Survey Practices That AAPOR Condemns

 

AAPOR joins the Research Industry Coalition and the National Council on Public Polls in condemning certain misleading practices sometimes performed in the name of research. In no case are the following practices deemed legitimate or acceptable elements of professionally conducted research:

 

1. Requiring a monetary payment or soliciting monetary contributions from members of the public as part of a research process. This set of practices amounts to fund raising under the guise of research. It takes unfair advantage of the cooperative attitude that a majority of the public manifests when asked to take part in a legitimate information gathering process. In some cases, unwary members of the public are enticed to contribute money as a condition of gaining some future "benefit" from their participation.

2. Offering products or services for sale, or using participant contacts as a means of generating sales leads. A common practice is to gain entry or acceptance in order to make a sales pitch by initially defining the contact as being made for "research" purposes. This trades on the prestige of science, and it exploits the willingness of the public to reveal information about themselves in the public interest. In some cases, questions establish respondents' susceptibility to sales pressure or their interest in some product or service. Follow-up contacts are then made to those so identified, all under the guise of "research."

3. Revealing the identity of individual respondents to a survey or participants in a research process without their permission. It is normal research practice to pledge anonymity or confidentiality to the public in order to secure their cooperation and frankness in responding to questions.

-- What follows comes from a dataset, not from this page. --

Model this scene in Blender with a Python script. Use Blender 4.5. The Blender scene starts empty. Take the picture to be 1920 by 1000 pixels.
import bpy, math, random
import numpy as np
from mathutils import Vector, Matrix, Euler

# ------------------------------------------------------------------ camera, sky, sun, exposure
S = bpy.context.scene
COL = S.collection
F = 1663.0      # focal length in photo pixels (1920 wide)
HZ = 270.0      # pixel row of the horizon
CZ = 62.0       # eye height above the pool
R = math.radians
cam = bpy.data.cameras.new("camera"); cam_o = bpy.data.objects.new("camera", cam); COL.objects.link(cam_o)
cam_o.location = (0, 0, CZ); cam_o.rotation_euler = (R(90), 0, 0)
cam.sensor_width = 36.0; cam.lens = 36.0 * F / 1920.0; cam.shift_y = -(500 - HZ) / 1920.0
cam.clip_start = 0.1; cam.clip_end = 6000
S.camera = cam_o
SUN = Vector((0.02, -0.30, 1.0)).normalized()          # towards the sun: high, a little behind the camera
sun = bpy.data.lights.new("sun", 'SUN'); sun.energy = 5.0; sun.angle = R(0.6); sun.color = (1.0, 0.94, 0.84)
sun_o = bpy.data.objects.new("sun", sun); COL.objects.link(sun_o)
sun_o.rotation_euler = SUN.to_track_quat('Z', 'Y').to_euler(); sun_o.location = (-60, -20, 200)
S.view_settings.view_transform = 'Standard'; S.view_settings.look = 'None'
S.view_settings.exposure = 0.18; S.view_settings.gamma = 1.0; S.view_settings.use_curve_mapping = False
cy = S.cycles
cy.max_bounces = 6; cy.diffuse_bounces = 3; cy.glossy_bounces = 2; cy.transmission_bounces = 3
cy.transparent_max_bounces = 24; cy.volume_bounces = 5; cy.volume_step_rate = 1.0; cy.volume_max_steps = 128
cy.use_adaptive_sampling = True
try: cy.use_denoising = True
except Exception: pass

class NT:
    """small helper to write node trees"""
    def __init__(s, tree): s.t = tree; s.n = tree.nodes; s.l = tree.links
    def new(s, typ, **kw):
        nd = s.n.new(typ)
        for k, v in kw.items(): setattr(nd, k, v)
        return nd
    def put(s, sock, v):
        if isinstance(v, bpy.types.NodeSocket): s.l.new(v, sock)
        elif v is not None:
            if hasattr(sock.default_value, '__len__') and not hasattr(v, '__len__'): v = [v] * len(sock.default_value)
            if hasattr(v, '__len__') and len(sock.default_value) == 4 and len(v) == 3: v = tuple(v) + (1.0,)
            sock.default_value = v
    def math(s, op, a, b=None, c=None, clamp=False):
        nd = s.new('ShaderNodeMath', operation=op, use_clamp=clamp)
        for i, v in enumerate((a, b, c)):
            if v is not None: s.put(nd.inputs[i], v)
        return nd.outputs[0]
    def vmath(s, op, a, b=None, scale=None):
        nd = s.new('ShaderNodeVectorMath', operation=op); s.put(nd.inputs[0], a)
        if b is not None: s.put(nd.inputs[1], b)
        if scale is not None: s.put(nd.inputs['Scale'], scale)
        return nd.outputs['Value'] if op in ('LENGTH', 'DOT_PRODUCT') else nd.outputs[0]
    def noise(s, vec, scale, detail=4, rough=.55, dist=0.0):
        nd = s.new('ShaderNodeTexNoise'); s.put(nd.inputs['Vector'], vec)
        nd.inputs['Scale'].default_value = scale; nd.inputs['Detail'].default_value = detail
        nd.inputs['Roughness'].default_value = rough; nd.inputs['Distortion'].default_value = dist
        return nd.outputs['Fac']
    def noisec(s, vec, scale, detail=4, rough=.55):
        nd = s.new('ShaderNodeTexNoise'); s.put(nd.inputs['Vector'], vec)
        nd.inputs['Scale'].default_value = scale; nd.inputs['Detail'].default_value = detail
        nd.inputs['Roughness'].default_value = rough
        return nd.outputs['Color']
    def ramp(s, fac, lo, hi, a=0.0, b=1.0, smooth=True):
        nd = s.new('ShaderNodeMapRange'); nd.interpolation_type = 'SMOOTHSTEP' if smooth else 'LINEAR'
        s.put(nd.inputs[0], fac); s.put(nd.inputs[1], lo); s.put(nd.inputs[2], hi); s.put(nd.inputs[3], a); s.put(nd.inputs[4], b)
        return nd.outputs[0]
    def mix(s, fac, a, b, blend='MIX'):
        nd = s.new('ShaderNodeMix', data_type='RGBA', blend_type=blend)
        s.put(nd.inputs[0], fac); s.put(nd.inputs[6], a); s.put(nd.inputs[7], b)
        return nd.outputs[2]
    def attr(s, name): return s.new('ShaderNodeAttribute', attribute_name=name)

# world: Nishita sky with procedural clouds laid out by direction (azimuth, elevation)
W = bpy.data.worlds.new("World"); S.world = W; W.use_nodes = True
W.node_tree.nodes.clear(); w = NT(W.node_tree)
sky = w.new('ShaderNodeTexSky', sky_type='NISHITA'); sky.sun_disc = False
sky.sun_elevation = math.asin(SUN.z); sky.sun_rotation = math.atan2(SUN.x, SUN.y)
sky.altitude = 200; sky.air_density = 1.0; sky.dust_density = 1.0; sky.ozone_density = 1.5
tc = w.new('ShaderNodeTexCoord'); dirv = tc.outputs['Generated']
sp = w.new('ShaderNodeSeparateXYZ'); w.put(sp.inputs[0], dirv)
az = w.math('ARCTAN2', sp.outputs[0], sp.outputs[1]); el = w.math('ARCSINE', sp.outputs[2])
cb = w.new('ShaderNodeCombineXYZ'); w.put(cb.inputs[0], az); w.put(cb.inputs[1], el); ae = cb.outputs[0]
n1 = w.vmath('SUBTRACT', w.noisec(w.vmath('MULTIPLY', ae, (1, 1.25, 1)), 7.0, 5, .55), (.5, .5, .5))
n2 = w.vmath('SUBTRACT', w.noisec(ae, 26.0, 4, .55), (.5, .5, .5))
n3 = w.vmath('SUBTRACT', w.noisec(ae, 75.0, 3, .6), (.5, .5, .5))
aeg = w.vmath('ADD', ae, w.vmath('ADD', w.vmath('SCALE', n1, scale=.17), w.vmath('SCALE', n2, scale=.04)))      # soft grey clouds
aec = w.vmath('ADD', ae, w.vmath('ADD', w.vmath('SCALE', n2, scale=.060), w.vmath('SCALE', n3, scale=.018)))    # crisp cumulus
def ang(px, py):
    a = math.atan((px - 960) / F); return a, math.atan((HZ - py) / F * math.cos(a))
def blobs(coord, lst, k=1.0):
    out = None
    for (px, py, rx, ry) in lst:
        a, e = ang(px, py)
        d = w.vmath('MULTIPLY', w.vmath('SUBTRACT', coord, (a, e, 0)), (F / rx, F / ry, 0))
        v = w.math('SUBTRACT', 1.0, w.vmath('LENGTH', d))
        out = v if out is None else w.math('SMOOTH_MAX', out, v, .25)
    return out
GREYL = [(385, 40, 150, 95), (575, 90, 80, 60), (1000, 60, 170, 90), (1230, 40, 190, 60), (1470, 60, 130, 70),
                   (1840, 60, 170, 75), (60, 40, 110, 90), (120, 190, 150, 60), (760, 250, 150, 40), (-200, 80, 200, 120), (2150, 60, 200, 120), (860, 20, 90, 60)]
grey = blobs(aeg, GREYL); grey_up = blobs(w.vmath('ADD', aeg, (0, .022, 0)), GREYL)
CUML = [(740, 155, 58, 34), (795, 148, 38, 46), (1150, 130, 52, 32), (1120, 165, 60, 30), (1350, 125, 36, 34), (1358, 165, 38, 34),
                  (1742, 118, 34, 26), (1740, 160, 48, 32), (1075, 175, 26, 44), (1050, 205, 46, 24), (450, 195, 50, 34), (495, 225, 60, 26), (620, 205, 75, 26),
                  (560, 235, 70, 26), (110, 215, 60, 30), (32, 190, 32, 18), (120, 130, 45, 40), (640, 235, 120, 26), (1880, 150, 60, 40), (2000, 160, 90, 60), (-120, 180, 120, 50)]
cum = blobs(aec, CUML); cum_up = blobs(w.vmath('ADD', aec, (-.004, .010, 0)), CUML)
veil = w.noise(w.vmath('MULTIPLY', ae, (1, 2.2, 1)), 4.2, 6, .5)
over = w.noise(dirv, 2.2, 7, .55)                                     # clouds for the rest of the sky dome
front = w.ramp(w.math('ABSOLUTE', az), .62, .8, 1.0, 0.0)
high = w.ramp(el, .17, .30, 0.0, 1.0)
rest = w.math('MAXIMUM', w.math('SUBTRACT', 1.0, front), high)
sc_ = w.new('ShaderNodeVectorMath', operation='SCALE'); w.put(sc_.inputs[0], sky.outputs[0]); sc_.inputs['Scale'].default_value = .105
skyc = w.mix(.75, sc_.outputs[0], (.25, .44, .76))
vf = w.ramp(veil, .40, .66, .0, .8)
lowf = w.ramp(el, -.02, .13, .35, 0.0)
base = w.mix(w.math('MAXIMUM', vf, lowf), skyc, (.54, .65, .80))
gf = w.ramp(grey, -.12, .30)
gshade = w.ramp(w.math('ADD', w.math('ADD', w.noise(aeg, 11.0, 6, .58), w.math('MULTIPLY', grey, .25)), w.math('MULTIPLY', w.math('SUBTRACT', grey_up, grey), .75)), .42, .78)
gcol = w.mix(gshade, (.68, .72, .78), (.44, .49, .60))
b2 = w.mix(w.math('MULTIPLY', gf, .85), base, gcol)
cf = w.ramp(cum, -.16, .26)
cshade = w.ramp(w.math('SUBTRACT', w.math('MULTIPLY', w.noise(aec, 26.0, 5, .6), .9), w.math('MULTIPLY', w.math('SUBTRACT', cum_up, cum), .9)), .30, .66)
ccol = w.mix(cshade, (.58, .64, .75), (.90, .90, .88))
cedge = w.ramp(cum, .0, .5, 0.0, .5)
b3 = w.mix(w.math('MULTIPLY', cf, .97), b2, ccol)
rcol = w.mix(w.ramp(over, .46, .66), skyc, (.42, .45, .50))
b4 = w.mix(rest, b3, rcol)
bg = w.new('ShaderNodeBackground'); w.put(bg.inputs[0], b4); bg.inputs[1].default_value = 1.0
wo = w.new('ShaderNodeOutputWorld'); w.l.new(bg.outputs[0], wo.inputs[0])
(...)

Revealing the identity of individuals, for whatever purpose, is a violation of that pledge unless a respondent's prior informed consent has been obtained.

4. Representing the results of a 900-number or other type of self-selected "poll" as if they were the outcome of legitimate research. 900-number and other types of write-in, call-in, and interactive polls have become increasingly common. These "polls" report the opinions of only those people who called in, and not those of the general public. AAPOR believes that any publicizing or promotion of such activities not only damages legitimate market and survey research, but can be very misleading when used to influence public policy or simply to disseminate information about the general public.

5. Conducting a so-called "push poll," a telemarketing technique in which telephone calls are used to canvass potential voters, feeding them false or misleading "information" about a candidate under the pretense of taking a poll to see how this "information" affects voter preferences. So-called "Push polls" are not polls at all. They are a form of political telemarketing whose intent is not to measure public opinion but to manipulate itto "push" voters away from one candidate and toward the opposing candidate. Such polls defame selected candidates by spreading false or misleading information about them. The intent is to disseminate campaign propaganda under the guise of conducting a legitimate public opinion poll.

 

As members of AAPOR, a professional organization which relies on public cooperation to gather information that is useful in formulating public policy as well as in understanding the public's preferences for products and services, we condemn these practices in the strongest terms.